** start of Stored data **

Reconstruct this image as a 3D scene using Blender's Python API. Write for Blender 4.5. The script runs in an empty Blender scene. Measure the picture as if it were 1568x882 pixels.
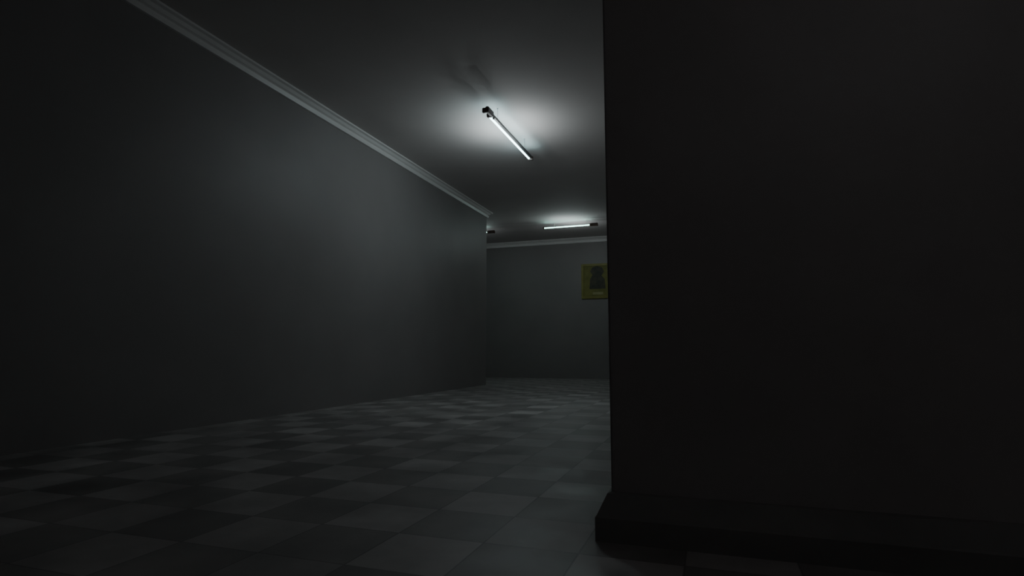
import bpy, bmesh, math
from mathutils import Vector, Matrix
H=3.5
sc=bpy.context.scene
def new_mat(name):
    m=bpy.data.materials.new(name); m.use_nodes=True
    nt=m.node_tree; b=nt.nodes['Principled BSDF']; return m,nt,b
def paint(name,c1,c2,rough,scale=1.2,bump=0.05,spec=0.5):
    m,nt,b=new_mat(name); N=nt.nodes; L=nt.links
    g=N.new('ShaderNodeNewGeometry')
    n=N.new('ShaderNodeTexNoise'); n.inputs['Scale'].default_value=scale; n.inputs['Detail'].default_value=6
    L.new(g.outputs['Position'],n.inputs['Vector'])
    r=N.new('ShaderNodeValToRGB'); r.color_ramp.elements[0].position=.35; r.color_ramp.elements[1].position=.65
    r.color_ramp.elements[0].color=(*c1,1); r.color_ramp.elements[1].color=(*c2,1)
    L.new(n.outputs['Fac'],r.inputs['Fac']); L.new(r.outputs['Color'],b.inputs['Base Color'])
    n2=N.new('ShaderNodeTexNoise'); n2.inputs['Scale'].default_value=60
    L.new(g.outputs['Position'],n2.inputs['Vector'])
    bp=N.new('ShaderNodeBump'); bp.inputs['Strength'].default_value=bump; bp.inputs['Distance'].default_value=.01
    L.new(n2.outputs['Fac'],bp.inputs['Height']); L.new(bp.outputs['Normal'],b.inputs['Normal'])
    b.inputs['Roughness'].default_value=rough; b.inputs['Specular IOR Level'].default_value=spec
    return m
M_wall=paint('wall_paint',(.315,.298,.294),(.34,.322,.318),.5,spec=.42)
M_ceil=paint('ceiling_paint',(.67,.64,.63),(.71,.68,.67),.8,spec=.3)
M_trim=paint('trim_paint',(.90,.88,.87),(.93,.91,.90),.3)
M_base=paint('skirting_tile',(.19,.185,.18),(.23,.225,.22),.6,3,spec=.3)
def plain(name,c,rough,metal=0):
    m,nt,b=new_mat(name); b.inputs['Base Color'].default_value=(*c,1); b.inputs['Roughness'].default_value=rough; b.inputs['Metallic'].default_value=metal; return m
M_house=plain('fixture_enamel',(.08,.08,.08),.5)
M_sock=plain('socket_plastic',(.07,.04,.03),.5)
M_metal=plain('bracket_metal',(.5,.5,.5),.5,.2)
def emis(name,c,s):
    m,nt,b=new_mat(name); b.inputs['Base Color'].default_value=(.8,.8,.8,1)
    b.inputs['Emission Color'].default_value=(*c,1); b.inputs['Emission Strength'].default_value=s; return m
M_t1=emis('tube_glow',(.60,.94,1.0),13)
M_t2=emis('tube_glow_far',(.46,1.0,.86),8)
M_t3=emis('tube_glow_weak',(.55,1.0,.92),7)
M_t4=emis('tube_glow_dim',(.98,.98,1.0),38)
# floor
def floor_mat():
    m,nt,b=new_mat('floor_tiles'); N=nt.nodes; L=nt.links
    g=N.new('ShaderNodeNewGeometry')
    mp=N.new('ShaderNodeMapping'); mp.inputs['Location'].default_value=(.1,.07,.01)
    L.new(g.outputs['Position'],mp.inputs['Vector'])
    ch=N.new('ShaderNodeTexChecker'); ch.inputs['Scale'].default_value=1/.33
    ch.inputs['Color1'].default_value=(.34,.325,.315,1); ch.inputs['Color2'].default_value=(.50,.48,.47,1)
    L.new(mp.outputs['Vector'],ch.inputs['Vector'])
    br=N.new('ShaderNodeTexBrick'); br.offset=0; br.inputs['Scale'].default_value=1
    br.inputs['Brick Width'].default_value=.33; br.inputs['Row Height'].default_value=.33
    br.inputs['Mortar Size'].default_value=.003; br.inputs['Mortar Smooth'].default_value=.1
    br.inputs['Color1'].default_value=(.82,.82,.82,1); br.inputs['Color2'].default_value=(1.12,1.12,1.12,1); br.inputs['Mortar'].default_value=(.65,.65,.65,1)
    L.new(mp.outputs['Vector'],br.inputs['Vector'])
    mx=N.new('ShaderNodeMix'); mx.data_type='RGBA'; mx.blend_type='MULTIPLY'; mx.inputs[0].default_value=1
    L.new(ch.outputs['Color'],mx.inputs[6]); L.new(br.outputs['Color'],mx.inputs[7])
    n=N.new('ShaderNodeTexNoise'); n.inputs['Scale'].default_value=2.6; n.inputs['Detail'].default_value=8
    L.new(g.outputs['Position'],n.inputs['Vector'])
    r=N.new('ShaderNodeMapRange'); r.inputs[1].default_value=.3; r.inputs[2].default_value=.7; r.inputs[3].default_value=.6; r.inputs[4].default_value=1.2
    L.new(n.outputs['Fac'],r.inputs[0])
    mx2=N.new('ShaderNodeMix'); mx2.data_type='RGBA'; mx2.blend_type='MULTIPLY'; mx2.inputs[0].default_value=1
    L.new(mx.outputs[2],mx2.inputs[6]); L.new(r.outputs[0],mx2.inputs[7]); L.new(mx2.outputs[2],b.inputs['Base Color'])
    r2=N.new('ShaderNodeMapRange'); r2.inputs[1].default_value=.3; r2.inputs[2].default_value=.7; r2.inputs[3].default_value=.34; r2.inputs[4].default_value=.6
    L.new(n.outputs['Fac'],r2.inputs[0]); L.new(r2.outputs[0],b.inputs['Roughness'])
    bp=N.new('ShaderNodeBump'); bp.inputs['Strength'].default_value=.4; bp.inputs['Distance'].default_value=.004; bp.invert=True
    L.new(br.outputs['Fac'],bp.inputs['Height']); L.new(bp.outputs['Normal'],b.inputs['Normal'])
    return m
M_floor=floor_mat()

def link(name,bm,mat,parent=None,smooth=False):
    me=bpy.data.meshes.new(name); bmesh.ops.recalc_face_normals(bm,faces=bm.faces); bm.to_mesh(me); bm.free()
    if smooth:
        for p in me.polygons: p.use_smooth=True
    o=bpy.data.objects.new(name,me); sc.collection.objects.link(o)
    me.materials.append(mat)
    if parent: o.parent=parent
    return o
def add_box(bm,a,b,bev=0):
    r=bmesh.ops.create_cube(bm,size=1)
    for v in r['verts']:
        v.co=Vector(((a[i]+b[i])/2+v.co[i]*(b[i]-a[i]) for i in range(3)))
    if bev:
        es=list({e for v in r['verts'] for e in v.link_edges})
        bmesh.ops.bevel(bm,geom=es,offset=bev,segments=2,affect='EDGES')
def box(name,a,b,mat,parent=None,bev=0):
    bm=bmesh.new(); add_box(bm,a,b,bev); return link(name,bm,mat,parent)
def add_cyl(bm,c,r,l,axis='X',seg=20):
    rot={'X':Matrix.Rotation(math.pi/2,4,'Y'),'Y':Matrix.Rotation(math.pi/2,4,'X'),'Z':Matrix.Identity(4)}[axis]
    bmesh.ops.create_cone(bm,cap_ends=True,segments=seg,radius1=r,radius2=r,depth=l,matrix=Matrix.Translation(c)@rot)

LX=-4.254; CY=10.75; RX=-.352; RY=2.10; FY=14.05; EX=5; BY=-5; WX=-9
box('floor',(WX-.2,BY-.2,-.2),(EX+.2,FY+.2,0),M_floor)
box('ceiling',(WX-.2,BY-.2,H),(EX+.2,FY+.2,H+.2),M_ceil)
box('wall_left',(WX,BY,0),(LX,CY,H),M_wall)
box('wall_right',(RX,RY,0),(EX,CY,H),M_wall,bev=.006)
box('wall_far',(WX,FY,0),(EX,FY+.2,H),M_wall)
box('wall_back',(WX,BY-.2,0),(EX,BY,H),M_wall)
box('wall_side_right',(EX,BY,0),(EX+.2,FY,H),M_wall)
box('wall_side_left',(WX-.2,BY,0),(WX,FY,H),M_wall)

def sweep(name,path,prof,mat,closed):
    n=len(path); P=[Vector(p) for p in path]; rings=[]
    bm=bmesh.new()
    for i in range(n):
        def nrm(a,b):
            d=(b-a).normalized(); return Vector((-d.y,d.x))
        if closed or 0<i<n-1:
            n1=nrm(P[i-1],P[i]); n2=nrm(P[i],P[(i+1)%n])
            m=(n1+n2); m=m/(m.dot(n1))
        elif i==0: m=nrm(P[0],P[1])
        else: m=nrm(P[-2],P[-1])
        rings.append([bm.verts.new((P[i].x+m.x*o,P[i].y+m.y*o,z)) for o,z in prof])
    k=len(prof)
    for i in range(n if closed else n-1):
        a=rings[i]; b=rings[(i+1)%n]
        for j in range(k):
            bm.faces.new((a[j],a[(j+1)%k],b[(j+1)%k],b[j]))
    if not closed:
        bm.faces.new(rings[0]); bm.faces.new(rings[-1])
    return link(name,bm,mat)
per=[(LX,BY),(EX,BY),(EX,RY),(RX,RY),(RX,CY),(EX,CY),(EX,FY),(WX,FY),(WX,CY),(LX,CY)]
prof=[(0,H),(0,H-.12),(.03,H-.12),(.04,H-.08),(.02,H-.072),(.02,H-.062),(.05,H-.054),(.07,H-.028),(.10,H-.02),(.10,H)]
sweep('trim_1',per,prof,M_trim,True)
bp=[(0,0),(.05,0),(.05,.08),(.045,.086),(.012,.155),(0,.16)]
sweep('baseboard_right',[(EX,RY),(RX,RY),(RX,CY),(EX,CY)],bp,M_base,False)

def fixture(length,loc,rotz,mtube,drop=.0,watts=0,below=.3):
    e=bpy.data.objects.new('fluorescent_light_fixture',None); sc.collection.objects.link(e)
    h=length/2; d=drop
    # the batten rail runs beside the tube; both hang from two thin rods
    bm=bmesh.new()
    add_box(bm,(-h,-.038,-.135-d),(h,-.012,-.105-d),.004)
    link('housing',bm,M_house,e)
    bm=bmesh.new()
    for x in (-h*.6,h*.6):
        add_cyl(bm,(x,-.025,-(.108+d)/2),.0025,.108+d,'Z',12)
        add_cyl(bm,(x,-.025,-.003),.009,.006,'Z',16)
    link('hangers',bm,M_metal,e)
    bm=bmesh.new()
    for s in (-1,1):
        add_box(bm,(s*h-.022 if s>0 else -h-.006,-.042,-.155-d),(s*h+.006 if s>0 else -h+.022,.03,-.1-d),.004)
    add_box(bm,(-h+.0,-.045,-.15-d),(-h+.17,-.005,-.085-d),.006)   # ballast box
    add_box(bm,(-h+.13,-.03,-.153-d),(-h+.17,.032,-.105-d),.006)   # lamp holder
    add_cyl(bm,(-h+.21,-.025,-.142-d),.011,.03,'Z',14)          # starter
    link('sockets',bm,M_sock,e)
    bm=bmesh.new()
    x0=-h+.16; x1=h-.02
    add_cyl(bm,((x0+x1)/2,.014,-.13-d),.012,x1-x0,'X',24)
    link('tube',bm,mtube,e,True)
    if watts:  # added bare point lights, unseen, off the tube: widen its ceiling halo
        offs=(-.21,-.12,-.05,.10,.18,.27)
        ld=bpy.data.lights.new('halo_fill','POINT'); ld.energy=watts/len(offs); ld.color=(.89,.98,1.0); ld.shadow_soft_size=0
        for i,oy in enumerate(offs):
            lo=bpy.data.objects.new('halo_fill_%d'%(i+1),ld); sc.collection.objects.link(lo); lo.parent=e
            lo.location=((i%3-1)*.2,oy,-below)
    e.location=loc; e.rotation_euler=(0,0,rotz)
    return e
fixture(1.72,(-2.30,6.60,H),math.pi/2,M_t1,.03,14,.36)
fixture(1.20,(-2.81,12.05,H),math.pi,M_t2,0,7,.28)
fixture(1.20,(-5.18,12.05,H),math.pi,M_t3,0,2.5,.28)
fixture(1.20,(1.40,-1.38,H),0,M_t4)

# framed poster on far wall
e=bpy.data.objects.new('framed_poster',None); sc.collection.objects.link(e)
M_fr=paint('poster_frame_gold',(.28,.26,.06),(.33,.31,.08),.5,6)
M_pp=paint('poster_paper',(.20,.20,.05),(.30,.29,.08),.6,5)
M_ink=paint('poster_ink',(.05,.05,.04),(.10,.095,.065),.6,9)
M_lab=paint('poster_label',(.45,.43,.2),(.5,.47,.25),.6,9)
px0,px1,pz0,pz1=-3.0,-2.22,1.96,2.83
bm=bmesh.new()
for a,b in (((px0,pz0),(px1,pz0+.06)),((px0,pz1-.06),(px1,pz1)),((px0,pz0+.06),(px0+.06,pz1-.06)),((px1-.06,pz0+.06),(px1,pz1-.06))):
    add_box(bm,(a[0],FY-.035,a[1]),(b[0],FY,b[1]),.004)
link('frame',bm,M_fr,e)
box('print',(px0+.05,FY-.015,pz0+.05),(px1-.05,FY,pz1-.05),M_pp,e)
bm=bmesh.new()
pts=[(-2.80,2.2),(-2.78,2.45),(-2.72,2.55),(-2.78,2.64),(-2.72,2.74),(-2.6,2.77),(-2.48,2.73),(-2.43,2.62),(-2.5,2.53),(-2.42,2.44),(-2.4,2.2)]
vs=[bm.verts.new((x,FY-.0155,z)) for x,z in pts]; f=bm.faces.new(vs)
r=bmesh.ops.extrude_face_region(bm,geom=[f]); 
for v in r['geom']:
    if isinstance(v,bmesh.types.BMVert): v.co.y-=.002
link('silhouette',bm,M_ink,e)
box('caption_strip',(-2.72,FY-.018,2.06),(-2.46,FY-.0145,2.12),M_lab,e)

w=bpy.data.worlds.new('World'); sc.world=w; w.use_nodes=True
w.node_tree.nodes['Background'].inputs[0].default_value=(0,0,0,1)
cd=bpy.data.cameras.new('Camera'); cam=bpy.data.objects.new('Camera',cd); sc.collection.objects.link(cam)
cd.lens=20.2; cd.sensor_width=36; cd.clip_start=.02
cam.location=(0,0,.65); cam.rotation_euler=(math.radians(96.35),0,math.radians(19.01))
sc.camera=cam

** end of Stored data **

Aim =
Of the lines above, how many contain the word "runs"? Provide the number and nothing else.

Written solution =
2